“Una suerte de autobiografía liliputiense en secuencia temporal”, define esta exposición su curadora, María Yuguero. Liliputiense, obsesiva e increíblemente larga, ya que esta memoria se constituye con boletos de ómnibus dibujados y escritos, adheridos unos a otros para conformar una cinta de 129 metros de largo. La exposición se titula Micromemoria porteña1 y su autor, el dibujante Sebastián Santana (La Plata, 1977), también conocido como “Pantana” en sus libros y radicado en Montevideo desde 1984, resume la muestra como “el resultado de juntar los boletos de los bondis porteños (las micros, en lenguaje local) y hacer sobre ellos el relato gráfico de lo que viví con mi compañera en la ciudad de Valparaíso, Chile, que fue nuestra casa entre marzo de 2015 y diciembre de 2016”. Se trata, como se entenderá, de muchos viajes dentro de muchos viajes. Porque no sólo interviene los boletos de varios recorridos personales y prestados (realizó una convocatoria solidaria para juntar más boletos), sino que a la vez va recordando otros recorridos y otros viajes por Valparaíso, de modo que el dibujo traduce y engarza, por decirlo de alguna manera, el laberíntico viaje de la imaginación.

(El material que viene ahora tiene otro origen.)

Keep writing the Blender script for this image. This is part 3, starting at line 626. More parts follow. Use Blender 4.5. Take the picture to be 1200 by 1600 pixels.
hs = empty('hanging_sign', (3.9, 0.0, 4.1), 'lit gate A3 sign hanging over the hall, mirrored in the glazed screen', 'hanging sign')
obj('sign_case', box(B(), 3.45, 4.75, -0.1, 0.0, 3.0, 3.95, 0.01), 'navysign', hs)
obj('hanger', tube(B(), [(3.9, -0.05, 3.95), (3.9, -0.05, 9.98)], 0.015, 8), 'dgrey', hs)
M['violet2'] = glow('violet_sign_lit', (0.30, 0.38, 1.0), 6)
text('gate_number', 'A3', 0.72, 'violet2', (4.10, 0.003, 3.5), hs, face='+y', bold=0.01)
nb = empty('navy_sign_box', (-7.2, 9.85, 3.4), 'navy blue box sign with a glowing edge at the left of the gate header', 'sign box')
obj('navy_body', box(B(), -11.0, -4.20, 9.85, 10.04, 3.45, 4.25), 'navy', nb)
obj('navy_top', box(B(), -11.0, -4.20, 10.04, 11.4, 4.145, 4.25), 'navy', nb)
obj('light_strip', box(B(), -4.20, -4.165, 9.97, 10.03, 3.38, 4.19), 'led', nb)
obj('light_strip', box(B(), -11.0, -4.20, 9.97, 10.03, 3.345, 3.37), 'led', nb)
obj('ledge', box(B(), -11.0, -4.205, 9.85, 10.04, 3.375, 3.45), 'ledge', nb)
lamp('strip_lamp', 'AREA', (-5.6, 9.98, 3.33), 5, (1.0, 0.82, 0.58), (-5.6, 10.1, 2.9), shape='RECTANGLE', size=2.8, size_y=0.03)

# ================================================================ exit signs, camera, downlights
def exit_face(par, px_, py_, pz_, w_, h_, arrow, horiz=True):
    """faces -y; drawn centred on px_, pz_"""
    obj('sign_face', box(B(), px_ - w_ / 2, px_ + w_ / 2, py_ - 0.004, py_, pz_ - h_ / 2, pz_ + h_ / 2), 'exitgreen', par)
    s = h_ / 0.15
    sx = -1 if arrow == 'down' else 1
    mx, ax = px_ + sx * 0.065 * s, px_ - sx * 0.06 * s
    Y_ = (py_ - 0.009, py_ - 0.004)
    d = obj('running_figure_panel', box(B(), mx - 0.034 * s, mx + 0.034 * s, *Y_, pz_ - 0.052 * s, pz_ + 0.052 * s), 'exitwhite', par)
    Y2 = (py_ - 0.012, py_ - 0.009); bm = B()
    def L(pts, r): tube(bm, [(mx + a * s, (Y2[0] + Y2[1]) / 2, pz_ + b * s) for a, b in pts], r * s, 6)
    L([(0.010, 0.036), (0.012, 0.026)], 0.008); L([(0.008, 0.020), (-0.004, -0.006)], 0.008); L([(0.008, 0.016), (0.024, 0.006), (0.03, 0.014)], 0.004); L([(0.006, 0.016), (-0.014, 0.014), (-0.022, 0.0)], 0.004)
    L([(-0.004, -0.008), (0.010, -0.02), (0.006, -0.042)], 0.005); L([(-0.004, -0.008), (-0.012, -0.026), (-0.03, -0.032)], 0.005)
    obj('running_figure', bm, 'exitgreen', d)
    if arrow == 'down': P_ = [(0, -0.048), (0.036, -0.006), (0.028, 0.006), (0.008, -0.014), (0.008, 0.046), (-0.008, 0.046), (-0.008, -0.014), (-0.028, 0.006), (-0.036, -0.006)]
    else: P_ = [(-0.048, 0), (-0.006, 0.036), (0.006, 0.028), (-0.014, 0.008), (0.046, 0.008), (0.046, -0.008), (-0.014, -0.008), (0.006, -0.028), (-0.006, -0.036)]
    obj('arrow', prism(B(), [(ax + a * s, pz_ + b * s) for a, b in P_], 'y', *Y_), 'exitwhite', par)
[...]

La muestra consta de una serie de boletos no intervenidos y enmarcados al principio de la exposición (donde descubrimos lo variados que son en Valparaíso), dibujos ampliados y textos impresos en la pared (a modo de recuerdos de un posible flâneur chileno) y al centro de la sala un gran panel en donde se desenvuelve la espiral casi inhumana de los boletos intervenidos con dibujos microscópicos. En verdad, no es inhumana, porque si por algo destaca la poética de Santana es por su empatía con las personas y los seres de todo pelo que va conociendo en sus trayectos porteños (gentilicio de Valparaíso, al igual que de Buenos Aires). Una atención especial merecen sus dibujos de perros vagabundos, que en Chile llaman quiltros: “Voz mapuche para designar un tipo específico de perro (esos peludos, bajitos y con el colmillo medio torcido, eternamente asomado sobre el labio superior, según la precisa aclaración de un amigo”. Y Santana prosigue aclarando: “Pero no son perros salvajes, más bien parecen mascotas abandonadas que por alguna razón perdieron su hogar y no encuentran la forma de volver a él. Entonces andan por ahí, sueltos, buscando alguna forma de cariño. Y la reciben…”. El relato micrográfico posee también algo de quiltro en busca de cariño, pues abunda en esas búsquedas emotivas personales o en las instancias en que se anuncian los encuentros. El dibujo obligadamente esquemático y sin aristas filosas, de bordes redondeados, recuerda por momentos algunas soluciones del gran Charles M Schulz y su sentido para la (in)acción en Snoopy, y acaso, también, su humor comedido. Los textos apenas legibles mezclan jocosidad e incertidumbre, y recurren a la enumeración caótica que, más que un recurso literario, se vuelve un método de observación. Santana no quiere discriminar (operación inevitable del lenguaje), no quiere separar en estamentos rígidos y por ello todo pasa a ser digno de mención: las gaviotas, las escaleras, los pingüinos, los edificios, los terremotos, los árboles, la librería Milán y la pensión donde conviven (o conmueren) los ancianos del asilo y los estudiantes en residencia. El amor, el humor y el vértigo caracterizan la operativa de Santana, que se lanza a la conquista desmesurada de un territorio ignoto armado con plumas y papelitos.
- Sala Carlos Federico Sáez (Rincón 575), durante los meses de mayo y junio.